Super Typhoon Halong is raging in the open waters of the western tropical Pacific Ocean right now, with satellite imagery estimating its peak winds at close to 190 mph. It’s every bit a Category 5 storm and then some, its extreme strength coming just three days after it drifted lazily as a tropical depression. Halong isn’t moving toward land, but its mesmerizing fury and terrifying beauty is capturing the attention of meteorologists worldwide.

Halong’s path to metastasizing into a monstrosity stemmed from seemingly innocuous origins Saturday, as an area of low pressure blossomed into a tropical depression several hundred miles east of the Northern Mariana Islands. Hours later, it bloomed into Tropical Storm Halong.

Halong got its act together gradually, ramping up into a Category 2 hurricane by Monday. That’s when all hell broke loose, the storm rapidly intensifying overnight into a Category 5-equivalent buzzsaw.

As of noon Tuesday, the Joint Typhoon Warning Center estimated Halong’s intensity at 160 mph. But there are plenty of reasons to believe that may be conservative, and that Halong is still intensifying.

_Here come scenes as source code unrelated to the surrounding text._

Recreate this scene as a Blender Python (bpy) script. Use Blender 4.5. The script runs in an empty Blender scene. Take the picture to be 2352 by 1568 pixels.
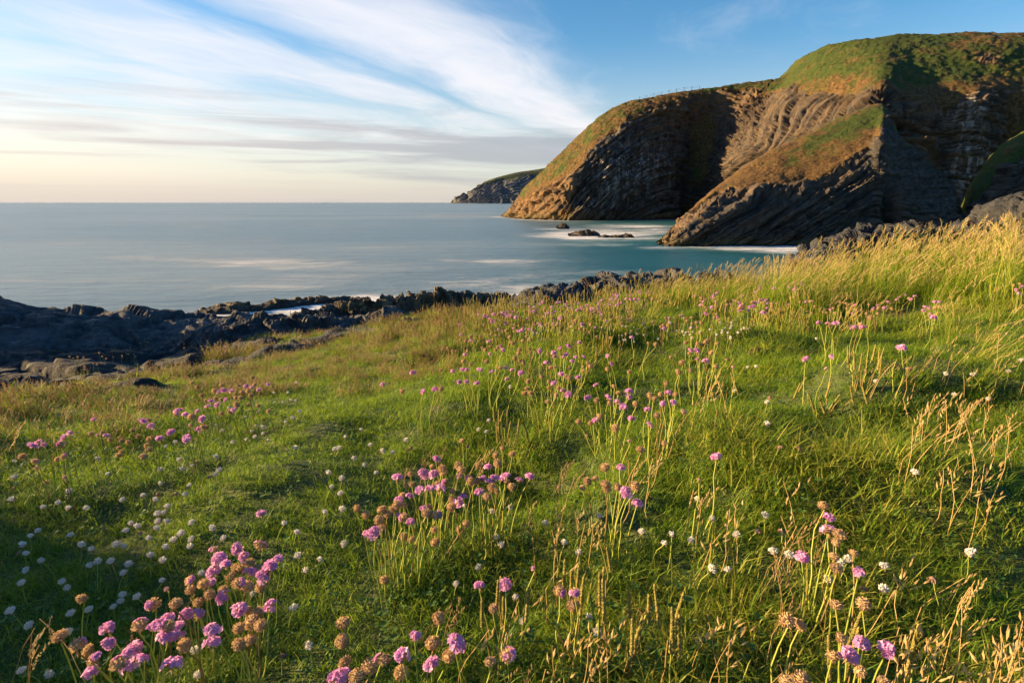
import bpy, math, random
import numpy as np
from mathutils import Vector, Euler

# ------------------------------------------------------------------ camera, sky, sun, exposure
SC = bpy.context.scene
COL = SC.collection
EYE = 7.0                                   # camera height above the sea
PITCH = math.radians(13.70)
FPX = 1306.7                                # focal length in 2352-wide measuring pixels (20 mm on 36 mm)
cam_d = bpy.data.cameras.new('camera'); cam = bpy.data.objects.new('camera', cam_d); COL.objects.link(cam)
cam_d.lens = 20.0; cam_d.sensor_width = 36.0; cam_d.clip_start = 0.02; cam_d.clip_end = 200000
cam.location = (0, 0, EYE); cam.rotation_euler = (math.pi / 2 - PITCH, 0, 0)
SC.camera = cam

SUN_AZ = math.radians(-81)                  # azimuth from +Y, negative = to the left
SUN_EL = math.radians(12.5)
SUN_DIR = Vector((math.sin(SUN_AZ) * math.cos(SUN_EL), math.cos(SUN_AZ) * math.cos(SUN_EL), math.sin(SUN_EL)))
sd = bpy.data.lights.new('sun', 'SUN'); sun = bpy.data.objects.new('sun', sd); COL.objects.link(sun)
sd.energy = 5.0; sd.angle = math.radians(0.6); sd.color = (1.0, 0.68, 0.32)
sun.rotation_euler = SUN_DIR.to_track_quat('Z', 'Y').to_euler()
sun.location = (-40, 20, 60)

vs = SC.view_settings
vs.view_transform = 'Standard'; vs.look = 'None'; vs.gamma = 1.0; vs.exposure = 1.95; vs.use_curve_mapping = False
SC.cycles.use_denoising = True
SC.cycles.use_adaptive_sampling = True; SC.cycles.adaptive_threshold = 0.018; SC.cycles.adaptive_min_samples = 12
SC.cycles.max_bounces = 4; SC.cycles.diffuse_bounces = 2; SC.cycles.transparent_max_bounces = 6
SC.cycles.caustics_reflective = False; SC.cycles.caustics_refractive = False
SC.cycles.sample_clamp_indirect = 6.0

class NT:
    """tiny helper to write node graphs as expressions"""
    def __init__(s, tree): s.t = tree; s.n = tree.nodes; s.l = tree.links
    def node(s, kind, **kw):
        nd = s.n.new(kind)
        for k, v in kw.items(): setattr(nd, k, v)
        return nd
    def put(s, sock, v):
        if hasattr(v, 'is_output') or isinstance(v, bpy.types.NodeSocket): s.l.new(v, sock)
        elif v is not None: sock.default_value = v
    def math(s, op, a, b=None, c=None, clamp=False):
        nd = s.node('ShaderNodeMath', operation=op, use_clamp=clamp)
        s.put(nd.inputs[0], a)
        if b is not None: s.put(nd.inputs[1], b)
        if c is not None: s.put(nd.inputs[2], c)
        return nd.outputs[0]
    def vmath(s, op, a, b=None):
        nd = s.node('ShaderNodeVectorMath', operation=op)
        s.put(nd.inputs[0], a)
        if b is not None: s.put(nd.inputs[1], b)
        return nd.outputs['Value'] if op in ('DOT_PRODUCT', 'LENGTH') else nd.outputs[0]
    def noise(s, vec, scale, detail=3.0, rough=0.55, dist=0.0, dim='3D'):
        nd = s.node('ShaderNodeTexNoise', noise_dimensions=dim)
        if dim == '1D': s.put(nd.inputs['W'], vec)
        else: s.put(nd.inputs['Vector'], vec)
        nd.inputs['Scale'].default_value = scale; nd.inputs['Detail'].default_value = detail
        nd.inputs['Roughness'].default_value = rough; nd.inputs['Distortion'].default_value = dist
        return nd.outputs[0]
    def mix(s, f, a, b):
        nd = s.node('ShaderNodeMix', data_type='RGBA')
        s.put(nd.inputs[0], f); s.put(nd.inputs[6], a if not isinstance(a, tuple) else (*a, 1)[:4]); s.put(nd.inputs[7], b if not isinstance(b, tuple) else (*b, 1)[:4])
        return nd.outputs[2]
    def ramp(s, v, lo, hi, smooth=True):
        nd = s.node('ShaderNodeMapRange', interpolation_type='SMOOTHSTEP' if smooth else 'LINEAR', clamp=True)
        s.put(nd.inputs[0], v); nd.inputs[1].default_value = lo; nd.inputs[2].default_value = hi
        nd.inputs[3].default_value = 0; nd.inputs[4].default_value = 1
        return nd.outputs[0]
    def curve(s, v, pts):
        """piecewise linear value through a colour ramp; pts = [(pos, value)]"""
        nd = s.node('ShaderNodeValToRGB'); cr = nd.color_ramp
        while len(cr.elements) < len(pts): cr.elements.new(0.5)
        for e, (p, w) in zip(cr.elements, pts): e.position = p; e.color = (w, w, w, 1)
        s.put(nd.inputs[0], v)
        return nd.outputs[0]
    def attr(s, name, kind='GEOMETRY'):
        nd = s.node('ShaderNodeAttribute', attribute_name=name, attribute_type=kind)
        return nd.outputs['Fac']
    def comb(s, x, y, z):
        nd = s.node('ShaderNodeCombineXYZ'); s.put(nd.inputs[0], x); s.put(nd.inputs[1], y); s.put(nd.inputs[2], z)
        return nd.outputs[0]
    def sep(s, v):
        nd = s.node('ShaderNodeSeparateXYZ'); s.put(nd.inputs[0], v); return nd.outputs

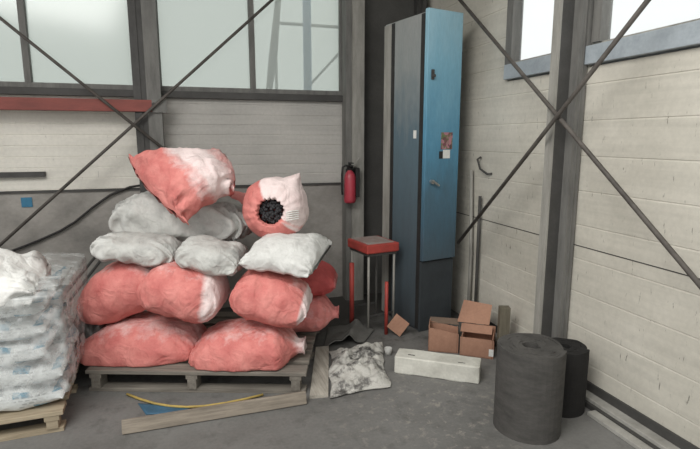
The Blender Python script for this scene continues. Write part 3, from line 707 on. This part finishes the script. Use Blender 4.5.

“The latest automated values from [the Advanced Dvorak Technique] have it up to ~165 knots!” wrote Philip Klotzbach, a hurricane researcher at Colorado State University. That 165 knots equals 190 mph; Hurricane Dorian, which ravaged the Bahamas in September, had maximum winds of 185 mph.

Klotzbach referred to the Advanced Dvorak Technique, a means to assign storm intensity remotely using just satellite observations. The Joint Typhoon Warning Center does not dispatch aircraft into typhoons.

This could put Halong into the top dozen or so tropical cyclones ever observed by weather satellite, based on values churned out by the Dvorak method. The so-called “satellite era” dates back to 1979.

The terrifying shots from above show extremely cold, high cloud tops raging about an ominous, warm eye.

Klotzbach did note that water temperatures in the region being traversed by Halong are slightly above normal, but not by a wide margin. “It’s just normally stinking hot in the western North Pacific!” he wrote.

It’s been a busy year for typhoons in the West Pacific. Barely a month ago, Hagibis leaped from a tropical storm to a Category 5-equivalent super typhoon in just 18 hours, intensifying at one of the fastest rates ever recorded.

Hagibis socked Japan thereafter as a Category 1 or 2 equivalent, but unloaded torrents of rainfall. More than three feet fell on Hakone in Kanagowa Prefecture in 24 hours, the widespread flooding wreaking havoc across Japan.

Back in February, another Super Typhoon reached Category 5 status. The storm, named Wutip, sideswiped Guam, bringing 4.21 inches of rain to Antonio B. Won Pat International Airport on Feb. 23. Farther to the south, flash flooding struck Inarajan, which recorded a whopping 16.9 inches.

Three Category 5s in the west Pacific may sound bad, but it can be far worse; nine of them had spun up by this point in the year back in 1997.

Halong is the seventh super typhoon in the west Pacific this year, as well as the 13th typhoon. There have been 29 named storms.

The storm’s rapid rate of intensification is consistent with what climate scientists expect in a warming world. There is evidence that rapidly intensifying storms are already becoming more common in the North Atlantic Ocean, for example.

A 2017 study that examined modeled Atlantic storms showed an uptick in the number of storms that would rapidly intensify just before landfall in a warmer world. Another study, published in 2018, found that with continued global warming, more tropical cyclones are likely to undergo rapid intensification than in the past.

Halong is forecast to remain entirely out to sea and begin to weaken some in the next three days or so. In the meantime, though, waves near the storm’s center will top 30 to 40 feet.